The result was L’Étrange Défaite, or Strange Defeat, a searing account of how France’s military and political leaders managed to lose this war in a matter of weeks. Written in what Bloch described as a “white heat of rage,” he applied the same approach to these events as he did to those in medieval France, one “concerned with the task of seeking the solid and concrete behind the empty and abstract.” The principal reason for the debacle, he wrote, was that while the German strategists were fighting the present war, their French counterparts were fighting the last one. With poetic insight, Bloch observed that “thoughts of the last war clung to them because they were the thoughts of their youth. Those days long past had all the brilliance of things seen.”
By 1942, Bloch had come to see that, as a French patriot, he was duty-bound, despite his age, to join the Resistance where he assumed code names ranging from the majestic Narbonne to the mundane Monsieur Blanchard. His good fortune lasted nearly two years when, in the late spring of 1944, he was captured in Lyon, then imprisoned and tortured in its notorious prison Mount Luc. On June 16, he was taken in a truck with two dozen other résistants to an empty field outside the city and summarily shot to death. His buried remains were discovered shortly after the war, as was the manuscript for Strange Defeat.

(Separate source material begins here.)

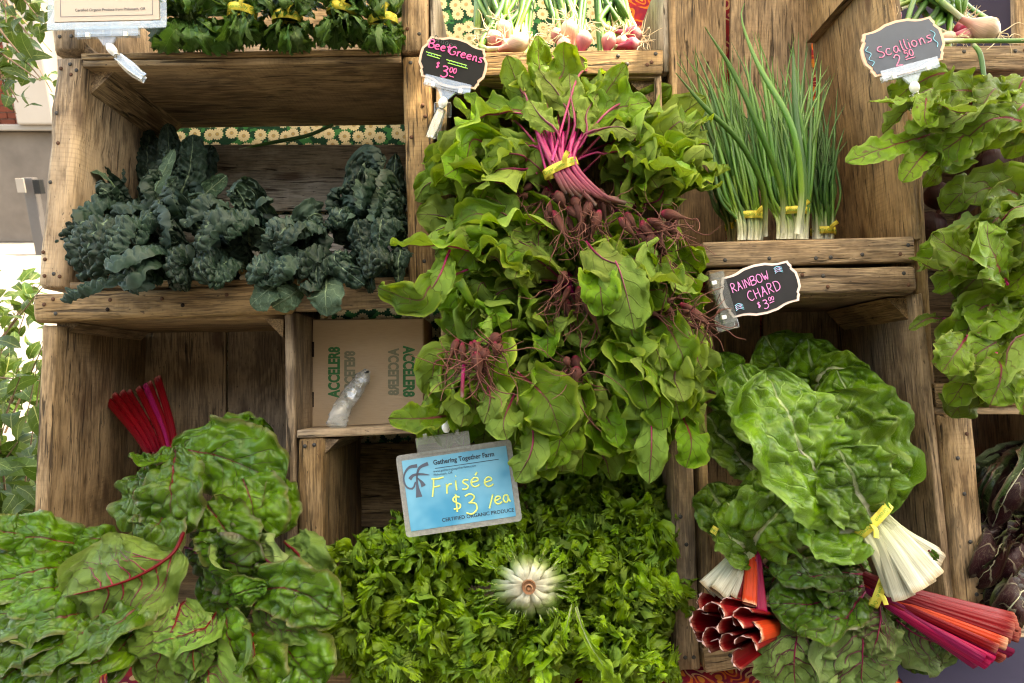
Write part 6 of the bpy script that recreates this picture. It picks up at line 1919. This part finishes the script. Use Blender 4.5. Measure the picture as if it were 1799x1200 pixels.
# ------------------------------------------------------------------ handwriting
GL = {  # strokes on a 0..1 box, baseline 0
    'B': [[(0, 0), (.02, .5), (.05, 1)], [(.0, .95), (.35, 1.02), (.55, .85), (.4, .6), (.1, .52)], [(.1, .52), (.5, .5), (.62, .25), (.4, .02), (0, 0)]],
    'e': [[(.05, .3), (.3, .34), (.5, .4), (.45, .55), (.25, .6), (.05, .42), (.03, .18), (.2, .0), (.42, .03), (.58, .12)]],
    't': [[(.25, .95), (.22, .4), (.25, .08), (.45, .02)], [(.02, .6), (.5, .66)]],
    'G': [[(.75, .88), (.5, 1.02), (.15, .8), (.0, .4), (.15, .05), (.5, .02), (.72, .2), (.72, .42), (.45, .42)]],
    'r': [[(.08, .6), (.1, .3), (.1, 0)], [(.1, .35), (.22, .55), (.42, .58)]],
    'n': [[(.05, .6), (.08, .3), (.08, 0)], [(.08, .35), (.25, .58), (.42, .5), (.45, .2), (.5, 0)]],
    's': [[(.45, .58), (.2, .62), (.08, .46), (.28, .32), (.42, .18), (.3, .02), (.02, .02)]],
    'S': [[(.55, .95), (.3, 1.02), (.06, .8), (.2, .58), (.45, .45), (.55, .2), (.35, .0), (.02, .08)]],
    'c': [[(.45, .52), (.25, .62), (.04, .4), (.08, .1), (.3, .0), (.5, .1)]],
    'a': [[(.45, .55), (.2, .6), (.03, .3), (.15, .02), (.38, .12), (.46, .5)], [(.46, .55), (.46, .2), (.56, .0)]],
    'l': [[(.12, 1.0), (.1, .5), (.14, .05), (.24, 0)]],
    'i': [[(.12, .6), (.12, .3), (.15, 0)], [(.12, .84), (.15, .88)]],
    'o': [[(.3, .6), (.08, .5), (.05, .18), (.25, .0), (.48, .15), (.48, .45), (.28, .6)]],
    '$': [[(.5, .82), (.25, .9), (.06, .72), (.25, .52), (.48, .38), (.4, .15), (.05, .15)], [(.28, 1.05), (.26, .5), (.24, -.05)]],
    '3': [[(.05, .92), (.35, 1.0), (.55, .8), (.3, .56), (.2, .54)], [(.2, .54), (.55, .46), (.6, .15), (.3, -.08), (.0, .02)]],
    '0': [[(.3, 1), (.06, .8), (.05, .25), (.28, .0), (.52, .25), (.52, .75), (.3, 1)]],
    '2': [[(.05, .8), (.25, 1.0), (.5, .85), (.4, .5), (.05, .05), (.3, .1), (.62, .04)]],
    '5': [[(.5, 1), (.12, .98), (.08, .6), (.35, .65), (.52, .4), (.35, .05), (.03, .05)]],
    'R': [[(.05, 0), (.08, .5), (.1, 1), (.4, 1.0), (.5, .8), (.35, .55), (.1, .5)], [(.2, .5), (.55, 0)]],
    'A': [[(.0, 0), (.2, .5), (.32, 1.0), (.42, .5), (.55, 0)], [(.1, .38), (.5, .4)]],
    'I': [[(.1, 1), (.1, .5), (.1, 0)]],
    'N': [[(.05, 0), (.06, .5), (.08, 1), (.3, .5), (.5, .02), (.52, .5), (.55, 1)]],
    'O': [[(.35, 1), (.08, .8), (.05, .25), (.3, .0), (.6, .2), (.62, .75), (.35, 1)]],
    'W': [[(.02, 1), (.1, .5), (.18, .02), (.32, .6), (.46, .02), (.6, .5), (.68, 1.05)]],
    'C': [[(.55, .88), (.35, 1), (.06, .7), (.05, .3), (.3, .0), (.58, .12)]],
    'H': [[(.05, 1), (.06, .5), (.06, 0)], [(.52, 1), (.5, .5), (.52, 0)], [(.06, .5), (.5, .54)]],
    'D': [[(.06, 1), (.06, .5), (.08, 0)], [(.0, .98), (.4, .95), (.62, .6), (.5, .15), (.06, .0)]],
    'F': [[(.12, 1), (.1, .5), (.04, -.02)], [(.0, 1), (.35, 1.0), (.7, 1.08)], [(.1, .52), (.3, .55), (.5, .6)]],
    "'": [[(.05, .8), (.2, .98)]],
    '/': [[(.0, 0), (.18, .45), (.38, .95)]],
    'g': [[(.45, .55), (.2, .6), (.03, .3), (.15, .02), (.38, .12), (.46, .55), (.45, -.2), (.2, -.38), (.02, -.25)]],
    'w': [[(.02, .6), (.12, .0), (.26, .45), (.4, .0), (.55, .6)]],
    '_': [[(.0, 0), (.5, .02)]],
}
WID = {'I': .22, 'l': .28, 'i': .26, 't': .5, 'r': .45, 'W': .78, 'G': .85, 'O': .72, "'": .0, ' ': .35, '/': .48}


def strokes_text(txt, size, adv=.66):
    out, x = [], 0
    for ch in txt:
        for st in GL.get(ch, []):
            out.append([(x + a * size, b * size) for a, b in st])
        x += (WID.get(ch, adv) + .06) * size
    return out, x


def ink(parent, strokes, wd, mat, name='lettering', y=-0.0016, h=0.0004, at=(0, 0), ang=0.0, mtx=None):
    """raised marker strokes on a card's face (local x,z)"""
    ca, sa = math.cos(ang), math.sin(ang)
    tubes = []
    for st in strokes:
        P = [(at[0] + ca * a - sa * b_, y, at[1] + sa * a + ca * b_) for a, b_ in st]
        L = sum(math.dist(P[i], P[i + 1]) for i in range(len(P) - 1))
        tubes.append(dict(P=P, r=wd / 2, nseg=6, n=max(5, min(26, int(L / .0016))), H=np.array([0, -1.0, 0]), flat=h / wd * 2))
    o = add_tubes(name, tubes, mat, parent)
    if mtx is not None:
        o.matrix_basis = mtx
    return o


def plaque(w, h, notch=.12, n=14):
    """outline of a bracket-shaped plaque: bowed sides and stepped corners"""
    pts = []
    a, b = w / 2, h / 2
    k = notch * h
    for sx, sy, rev in ((1, 1, 0), (-1, 1, 1), (-1, -1, 0), (1, -1, 1)):
        c = [(a * 1.0, 0.0), (a * .985, b * .30), (a - k * .75, b * .52), (a - k * .62, b * .60), (a - k * .9, b * .70), (a - k * 1.05, b * .82), (a * .60, b * .82), (a * .46, b * .86), (a * .28, b * .96), (0.0, b * 1.0)]
        c = [(x * sx, y * sy) for x, y in c]
        if rev:
            c = c[::-1]
        pts += c[:-1]
    return pts


def slab(name, pts, y0, y1, mat, parent, mtx=None):
    n = len(pts)
    V = [(x, y0, z) for x, z in pts] + [(x, y1, z) for x, z in pts] + [(sum(p[0] for p in pts) / n, y0, sum(p[1] for p in pts) / n), (sum(p[0] for p in pts) / n, y1, sum(p[1] for p in pts) / n)]
    j = np.arange(n)
    j2 = (j + 1) % n
    t = np.concatenate([np.stack([j, np.full(n, 2 * n), j2], -1), np.stack([n + j, n + j2, np.full(n, 2 * n + 1)], -1)])
    q = np.stack([j, j2, n + j2, n + j], -1)
    o = link(name, mesh_np(name, np.array(V), [q, t], smooth=False), mat, parent, mtx)
    return o


def sign_frame(px, py, Y, deg, yaw=0.0, pitch=0.0):
    a = math.radians(deg)
    R = EX * math.cos(a) + EZ * math.sin(a)
    U = -EX * math.sin(a) + EZ * math.cos(a)
    N = np.cross(U, R) * -1
    R2 = R * math.cos(yaw) + EY * math.sin(yaw)
    Yv = np.cross(U, R2)
    U2 = U * math.cos(pitch) + Yv * math.sin(pitch)
    Yv = np.cross(U2, R2)
    return frame(R2, Yv, U2, W(px, py, Y))


def sthing(name, label, cat, mtx, group=None):
    e = bpy.data.objects.new(name, None)
    COL.objects.link(e)
    e.matrix_basis = mtx
    e['label'] = label
    e['category'] = cat
    if group:
        e['group'] = group
    return e


def put_text(parent, body, size, x, z, mat, ang=0.0, offset=0.0, name='print', align='CENTER', y=-.0017, mirror=False, squash=1.0):
    me = text_mesh(body, size, offset, align)
    o = link(name, me, mat, parent)
    ca, sa = math.cos(ang), math.sin(ang)
    sx = -1 if mirror else 1
    o.matrix_basis = frame(np.array([ca * sx * squash, 0, sa * sx * squash]), np.array([-sa, 0, ca]), np.array([0, -1, 0]), np.array([x, y, z]))
    return o


p_ = PX
GSG = 'chalkboard price signs on clear clips'


def clip(parent, w, z, drop, ball=True, jaw=True, mat='clear', dz=0):
    """clear hinged sign holder under a card, local frame of the card"""
    boxes('clip_strip', [(0, -.0022, z + .002, w, .0012, .012), (0, .0036, z + .002, w, .0012, .012), (0, .0004, z - .006, w, .0060, .0028)], MT[mat], parent)
    boxes('clip_hinge', [(-w * .3, -.0012, z - .0045, .0055, .0056, .007), (w * .3, -.0012, z - .0045, .0055, .0056, .007)], MT['white'], parent, None, .0008)
    slab('clip_neck', [(-.013, z - .008), (.013, z - .008), (.005, z - .020), (-.005, z - .020)], -.002, .002, MT[mat], parent)
    if ball:
        add_tubes('ball_joint', [dict(P=[(0, 0, z - .018), (drop[0] * .12, 0, z - .0265), (drop[0] * .2, 0, z - .034)], r=[.003, .0062, .0066, .0058, .003], nseg=12, n=12)], MT['white'], parent)
    if jaw:
        x1, z1 = drop
        add_tubes('clip_jaw', [dict(P=[(x1 * .2, .002, z - .033), (x1 * .55, -.004, z - .033 + z1 * .45), (x1, -.012, z - .033 + z1)], r=[.006, .0075, .006], nseg=8, n=10, flat=.28, H=np.array([0, -1., 0])),
                               dict(P=[(x1 * .2, .006, z - .033), (x1 * .5, .010, z - .033 + z1 * .5), (x1 * .8, .016, z - .033 + z1 * .8)], r=[.006, .007, .005], nseg=8, n=8, flat=.28, H=np.array([0, -1., 0]))], MT[mat], parent)


# beet greens
s = sthing('price_sign', 'black chalkboard sign reading Beet Greens in pink with green underlines', 'price sign', sign_frame(796, 110, -.06, -13, .05), GSG)
w, h = 122 * p_ * .95, 92 * p_ * .95
slab('border', plaque(w, h), 0, .003, MT['rim'], s)
slab('board', plaque(w * .925, h * .90), -.0008, .0005, MT['slate'], s)
st, L = strokes_text('Beet', .0118)
ink(s, st, .0019, MT['pink'], at=(-.0385, .0125), ang=-.02)
st, L = strokes_text('Greens', .0118)
ink(s, st, .0019, MT['pink'], at=(-.0085, .0100), ang=-.03)
for (xa, xb, z) in ((-.040, -.018, .0050), (-.038, -.019, .0012), (-.010, .020, .0010), (-.007, .022, -.0030)):
    ink(s, [[(xa, z), (xb, z - .001)]], .0013, MT['lime'], 'underline')
ink(s, [[(xa, z), (xa + .0006, z)] for xa, z in ((-.036, .0031), (-.032, .0031), (-.028, .0030), (-.024, .0028), (-.005, -.0008), (.000, -.0010), (.006, -.0012), (.012, -.0014), (.018, -.0016))], .0013, MT['cyan'], 'dots')
st, L = strokes_text('$', .0085)
ink(s, st, .0016, MT['pink'], at=(-.022, -.0135))
st, L = strokes_text('3', .0150)
ink(s, st, .0021, MT['pink'], at=(-.013, -.0235))
st, L = strokes_text('00', .0075)
ink(s, st, .0016, MT['pink'], at=(-.002, -.0155))
ink(s, [[(-.001, -.0205), (.006, -.0212)]], .0014, MT['pink'], 'underline')
st, L = strokes_text('Dragon', .0085)
ink(s, st, .0008, MT['ghost'], 'wiped_writing', at=(-.034, .0235), ang=-.1, y=-.0011)
clip(s, .066, -.034, (-.006, -.050))
# scallions
s = sthing('price_sign', 'blue grey chalkboard sign reading Scallions 2.50 in pink', 'price sign', sign_frame(1586, 82, -.075, 14, -.05), GSG)
w, h = 148 * p_ * .93, 100 * p_ * .93
slab('border', plaque(w, h), 0, .003, MT['rim'], s)
slab('board', plaque(w * .925, h * .90), -.0008, .0005, MT['slate_blue'], s)
st, L = strokes_text('Scallions', .0150)
ink(s, st, .0015, MT['pinkpale'], at=(-.036, -.008), ang=.06)
st, L = strokes_text('2', .0170)
ink(s, st, .0016, MT['pinkpale'], at=(-.018, -.0265))
st, L = strokes_text('50', .0095)
ink(s, st, .0014, MT['pinkpale'], at=(-.002, -.0165))
ink(s, [[(-.002, -.0195), (.011, -.0190)]], .0012, MT['pinkpale'], 'underline')
ink(s, [[(-.046, .012), (-.051, .007), (-.045, .001), (-.050, -.006), (-.044, -.011), (-.048, -.016)], [(.041, .012), (.046, .006), (.042, -.001), (.046, -.008), (.044, -.013)]], .0010, MT['cyan'], 'squiggle')
clip(s, .080, -.034, (-.002, -.030), True, True)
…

Inevitably and rightfully, Strange Defeat provided much of the script for the evening ceremony at the Panthéon, which somehow managed to be both severe and stylish. Actors read passages from the book while military guards carried Marc and his wife Simonne’s empty caskets . (Bloch’s family did not want his remains to be removed from the cemetery where he is buried, while Simonne’s remains were never found.) Tellingly, when the caskets were set down inside the vast hall of the monument, an army officer recited, according to Bloch’s wishes, the several military citations for bravery he had received.
In his address, given while standing in front of a column which carried Bloch’s epitaph— dilexit veritatem (“He loved the truth”) — President Emmanuel Macron underscored the tragic relevance of the historian’s life to our own era. Referring to recent efforts made by figures on the extreme rightwing to reclaim Bloch as one of their own, Macron warned against “those who declare themselves more French than you…and yet are always the first to sell out France to hostile powers.” (Among the conditions Bloch’s descendants insisted upon was that representatives from the extreme-rightwing National Rally party could not attend the ceremony.)
But the words written by Bloch, in the introduction to Strange Defeat, are the most powerful evocation of who he was and what he represents. “By birth I am a Jew, though not by religion, for I have never professed any creed, whether Hebrew or Christian. I feel neither pride nor shame in my origins. I am, I hope, a sufficiently good historian to know that racial qualities are a myth, and that the whole notion of Race is an absurdity.” “I try never to stress my heredity save when I find myself in the presence of an antisemite.” Bloch concludes, simply and beautifully, “I was born in France. I have drunk of the waters of her culture. I have made her past my own. I breathe freely only in her climate, and I have done my best, with others, to defend her interests.”
In the other book he wrote during this period, The Historian’s Craft, Bloch quotes one of his sons who, when still a child, asked him what historians do. (The good historian, Bloch writes, “is like the giant of the fairy tale. He knows that wherever he catches the scent of human flesh, there his quarry lies.”)
As Bloch would have wished, he will always stand as an exemplar of what, in fact, historians do. And in the life he lived and values he died for, Marc Bloch will always stand as a reminder of what true patriots do.